─── RECORDED INFORMATION

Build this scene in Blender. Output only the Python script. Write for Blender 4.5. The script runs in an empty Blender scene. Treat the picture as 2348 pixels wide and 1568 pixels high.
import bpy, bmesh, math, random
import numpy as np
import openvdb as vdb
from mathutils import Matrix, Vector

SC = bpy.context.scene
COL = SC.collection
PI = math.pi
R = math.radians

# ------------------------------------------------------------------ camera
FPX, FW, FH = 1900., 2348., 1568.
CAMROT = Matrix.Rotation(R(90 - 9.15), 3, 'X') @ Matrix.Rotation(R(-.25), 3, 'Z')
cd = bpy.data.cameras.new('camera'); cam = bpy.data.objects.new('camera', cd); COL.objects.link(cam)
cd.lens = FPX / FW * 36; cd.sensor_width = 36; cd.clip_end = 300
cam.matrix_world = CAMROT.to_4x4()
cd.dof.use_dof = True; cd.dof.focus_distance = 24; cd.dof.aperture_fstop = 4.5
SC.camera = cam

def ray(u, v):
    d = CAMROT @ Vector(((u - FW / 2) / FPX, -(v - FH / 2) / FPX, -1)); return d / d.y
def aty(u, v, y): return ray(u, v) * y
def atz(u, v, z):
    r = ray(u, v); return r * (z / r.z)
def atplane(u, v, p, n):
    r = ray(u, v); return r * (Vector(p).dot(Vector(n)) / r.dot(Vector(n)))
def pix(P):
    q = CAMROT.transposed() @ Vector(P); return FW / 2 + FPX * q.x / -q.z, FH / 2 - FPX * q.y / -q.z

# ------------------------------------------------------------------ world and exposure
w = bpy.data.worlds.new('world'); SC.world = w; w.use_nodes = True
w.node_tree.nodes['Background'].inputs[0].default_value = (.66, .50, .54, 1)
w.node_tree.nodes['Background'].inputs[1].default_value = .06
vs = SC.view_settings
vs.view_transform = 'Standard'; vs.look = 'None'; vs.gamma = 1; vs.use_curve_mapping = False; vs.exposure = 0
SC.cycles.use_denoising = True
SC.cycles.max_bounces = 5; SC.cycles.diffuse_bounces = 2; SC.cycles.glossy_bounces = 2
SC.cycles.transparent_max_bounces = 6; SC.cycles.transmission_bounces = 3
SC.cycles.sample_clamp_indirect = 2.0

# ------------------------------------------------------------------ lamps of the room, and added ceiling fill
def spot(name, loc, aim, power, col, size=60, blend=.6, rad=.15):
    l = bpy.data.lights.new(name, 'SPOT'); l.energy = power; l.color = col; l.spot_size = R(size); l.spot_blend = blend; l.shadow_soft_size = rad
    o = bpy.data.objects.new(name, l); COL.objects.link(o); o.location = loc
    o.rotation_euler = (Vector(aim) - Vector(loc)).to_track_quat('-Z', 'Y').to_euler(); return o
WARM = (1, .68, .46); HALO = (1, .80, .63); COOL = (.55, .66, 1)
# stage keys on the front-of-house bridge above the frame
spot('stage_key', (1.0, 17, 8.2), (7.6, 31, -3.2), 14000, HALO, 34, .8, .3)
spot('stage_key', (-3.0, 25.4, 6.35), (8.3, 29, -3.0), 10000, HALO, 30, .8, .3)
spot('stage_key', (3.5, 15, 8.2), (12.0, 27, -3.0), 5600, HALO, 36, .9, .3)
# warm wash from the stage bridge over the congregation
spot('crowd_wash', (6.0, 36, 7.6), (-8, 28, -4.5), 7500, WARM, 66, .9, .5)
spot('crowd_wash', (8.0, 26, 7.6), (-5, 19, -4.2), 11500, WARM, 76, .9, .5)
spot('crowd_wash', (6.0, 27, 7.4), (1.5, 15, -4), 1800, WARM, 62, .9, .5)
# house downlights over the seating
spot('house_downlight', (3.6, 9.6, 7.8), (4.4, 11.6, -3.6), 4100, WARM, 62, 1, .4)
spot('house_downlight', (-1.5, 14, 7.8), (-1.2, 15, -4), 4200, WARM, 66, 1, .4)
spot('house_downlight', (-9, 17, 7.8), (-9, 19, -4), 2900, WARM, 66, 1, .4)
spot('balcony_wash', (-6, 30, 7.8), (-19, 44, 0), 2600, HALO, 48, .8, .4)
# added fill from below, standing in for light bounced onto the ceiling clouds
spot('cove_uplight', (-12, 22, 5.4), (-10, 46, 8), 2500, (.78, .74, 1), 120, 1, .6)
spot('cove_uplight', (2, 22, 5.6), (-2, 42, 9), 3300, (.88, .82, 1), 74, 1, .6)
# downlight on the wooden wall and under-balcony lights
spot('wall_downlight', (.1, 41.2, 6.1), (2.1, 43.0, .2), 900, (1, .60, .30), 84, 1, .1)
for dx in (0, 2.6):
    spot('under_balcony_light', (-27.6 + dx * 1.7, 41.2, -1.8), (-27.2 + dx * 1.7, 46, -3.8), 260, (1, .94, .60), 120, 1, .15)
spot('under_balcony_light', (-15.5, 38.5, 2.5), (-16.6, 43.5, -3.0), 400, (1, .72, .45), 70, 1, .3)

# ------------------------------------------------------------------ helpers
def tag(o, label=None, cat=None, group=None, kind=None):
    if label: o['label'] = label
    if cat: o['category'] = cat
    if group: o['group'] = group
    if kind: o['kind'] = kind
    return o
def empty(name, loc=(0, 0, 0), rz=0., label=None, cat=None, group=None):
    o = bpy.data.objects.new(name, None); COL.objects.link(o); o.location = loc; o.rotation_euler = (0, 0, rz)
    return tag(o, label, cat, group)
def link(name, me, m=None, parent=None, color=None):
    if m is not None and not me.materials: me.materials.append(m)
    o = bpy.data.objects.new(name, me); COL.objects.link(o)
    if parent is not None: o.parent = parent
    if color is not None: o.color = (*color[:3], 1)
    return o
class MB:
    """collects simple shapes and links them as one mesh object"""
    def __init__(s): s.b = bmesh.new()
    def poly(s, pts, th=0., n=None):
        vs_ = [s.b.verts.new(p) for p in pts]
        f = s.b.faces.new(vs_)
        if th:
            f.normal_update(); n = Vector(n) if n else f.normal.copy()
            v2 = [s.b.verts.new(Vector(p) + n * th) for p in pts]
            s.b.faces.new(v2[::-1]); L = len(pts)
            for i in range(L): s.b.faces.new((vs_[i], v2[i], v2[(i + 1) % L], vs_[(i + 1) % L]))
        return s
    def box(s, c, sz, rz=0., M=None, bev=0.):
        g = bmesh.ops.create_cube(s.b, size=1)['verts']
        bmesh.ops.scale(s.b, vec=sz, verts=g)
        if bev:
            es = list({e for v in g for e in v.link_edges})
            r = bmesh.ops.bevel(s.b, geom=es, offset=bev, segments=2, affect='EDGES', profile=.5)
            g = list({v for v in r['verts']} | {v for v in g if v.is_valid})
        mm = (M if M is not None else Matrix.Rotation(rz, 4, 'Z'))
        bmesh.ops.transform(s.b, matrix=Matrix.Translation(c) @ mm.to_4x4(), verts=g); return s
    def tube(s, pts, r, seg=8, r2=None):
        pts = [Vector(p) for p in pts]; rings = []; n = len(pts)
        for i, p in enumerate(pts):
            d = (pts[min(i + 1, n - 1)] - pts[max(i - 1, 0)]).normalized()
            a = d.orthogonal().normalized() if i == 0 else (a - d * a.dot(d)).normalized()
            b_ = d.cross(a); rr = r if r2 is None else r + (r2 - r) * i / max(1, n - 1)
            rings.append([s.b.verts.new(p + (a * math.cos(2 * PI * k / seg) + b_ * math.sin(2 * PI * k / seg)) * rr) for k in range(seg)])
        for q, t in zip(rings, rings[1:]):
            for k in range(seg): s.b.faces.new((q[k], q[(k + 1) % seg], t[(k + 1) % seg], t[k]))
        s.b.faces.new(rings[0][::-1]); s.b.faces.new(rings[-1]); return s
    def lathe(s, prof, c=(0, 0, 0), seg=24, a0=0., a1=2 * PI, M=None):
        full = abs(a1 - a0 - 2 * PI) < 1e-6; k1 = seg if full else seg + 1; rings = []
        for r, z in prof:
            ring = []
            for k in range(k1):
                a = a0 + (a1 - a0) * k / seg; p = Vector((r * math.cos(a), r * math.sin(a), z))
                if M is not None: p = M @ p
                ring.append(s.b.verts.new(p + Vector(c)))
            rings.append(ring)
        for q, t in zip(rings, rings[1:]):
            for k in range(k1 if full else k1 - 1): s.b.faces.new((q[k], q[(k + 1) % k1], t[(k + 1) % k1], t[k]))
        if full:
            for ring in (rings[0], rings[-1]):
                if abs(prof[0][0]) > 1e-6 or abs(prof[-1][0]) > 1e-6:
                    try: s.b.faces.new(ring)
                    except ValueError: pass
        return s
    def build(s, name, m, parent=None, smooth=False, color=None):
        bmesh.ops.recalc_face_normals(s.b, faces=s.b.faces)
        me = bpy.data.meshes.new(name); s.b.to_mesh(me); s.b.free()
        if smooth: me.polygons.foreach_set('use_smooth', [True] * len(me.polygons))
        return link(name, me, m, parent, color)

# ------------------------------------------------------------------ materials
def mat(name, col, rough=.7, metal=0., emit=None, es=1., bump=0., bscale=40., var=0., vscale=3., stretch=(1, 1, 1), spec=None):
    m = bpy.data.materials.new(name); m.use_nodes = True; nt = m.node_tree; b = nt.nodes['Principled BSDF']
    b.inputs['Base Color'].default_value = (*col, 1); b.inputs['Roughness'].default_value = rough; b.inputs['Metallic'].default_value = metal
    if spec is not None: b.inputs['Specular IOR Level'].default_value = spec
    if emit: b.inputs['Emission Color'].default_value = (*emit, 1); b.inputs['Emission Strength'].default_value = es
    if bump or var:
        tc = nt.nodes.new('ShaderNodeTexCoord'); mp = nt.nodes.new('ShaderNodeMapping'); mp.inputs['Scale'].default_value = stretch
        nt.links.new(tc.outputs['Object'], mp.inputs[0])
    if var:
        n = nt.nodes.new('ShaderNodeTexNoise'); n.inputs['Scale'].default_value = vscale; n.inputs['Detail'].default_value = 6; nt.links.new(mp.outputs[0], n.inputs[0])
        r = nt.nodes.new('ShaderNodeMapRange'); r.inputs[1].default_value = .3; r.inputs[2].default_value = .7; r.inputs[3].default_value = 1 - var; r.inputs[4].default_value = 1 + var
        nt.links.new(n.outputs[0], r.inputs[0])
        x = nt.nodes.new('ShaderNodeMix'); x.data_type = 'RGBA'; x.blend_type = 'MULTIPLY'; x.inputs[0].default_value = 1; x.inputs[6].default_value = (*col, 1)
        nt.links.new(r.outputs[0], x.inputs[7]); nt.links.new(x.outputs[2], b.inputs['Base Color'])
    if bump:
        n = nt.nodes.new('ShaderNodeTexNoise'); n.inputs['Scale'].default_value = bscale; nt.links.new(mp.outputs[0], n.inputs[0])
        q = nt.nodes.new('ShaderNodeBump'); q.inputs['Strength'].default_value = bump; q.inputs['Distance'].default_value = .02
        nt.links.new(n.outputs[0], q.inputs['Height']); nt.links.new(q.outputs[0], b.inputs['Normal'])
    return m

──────

WHAT THIS TASK INVOLVES: Everything from the first line above through the line that contains "q = CAMROT.transposed()" should be duplicated exactly, please, and nothing beyond it.

FULL SOLUTION:
Build this scene in Blender. Output only the Python script. Write for Blender 4.5. The script runs in an empty Blender scene. Treat the picture as 2348 pixels wide and 1568 pixels high.
import bpy, bmesh, math, random
import numpy as np
import openvdb as vdb
from mathutils import Matrix, Vector

SC = bpy.context.scene
COL = SC.collection
PI = math.pi
R = math.radians

# ------------------------------------------------------------------ camera
FPX, FW, FH = 1900., 2348., 1568.
CAMROT = Matrix.Rotation(R(90 - 9.15), 3, 'X') @ Matrix.Rotation(R(-.25), 3, 'Z')
cd = bpy.data.cameras.new('camera'); cam = bpy.data.objects.new('camera', cd); COL.objects.link(cam)
cd.lens = FPX / FW * 36; cd.sensor_width = 36; cd.clip_end = 300
cam.matrix_world = CAMROT.to_4x4()
cd.dof.use_dof = True; cd.dof.focus_distance = 24; cd.dof.aperture_fstop = 4.5
SC.camera = cam

def ray(u, v):
    d = CAMROT @ Vector(((u - FW / 2) / FPX, -(v - FH / 2) / FPX, -1)); return d / d.y
def aty(u, v, y): return ray(u, v) * y
def atz(u, v, z):
    r = ray(u, v); return r * (z / r.z)
def atplane(u, v, p, n):
    r = ray(u, v); return r * (Vector(p).dot(Vector(n)) / r.dot(Vector(n)))
def pix(P):
    q = CAMROT.transposed() @ Vector(P); return FW / 2 + FPX * q.x / -q.z, FH / 2 - FPX * q.y / -q.z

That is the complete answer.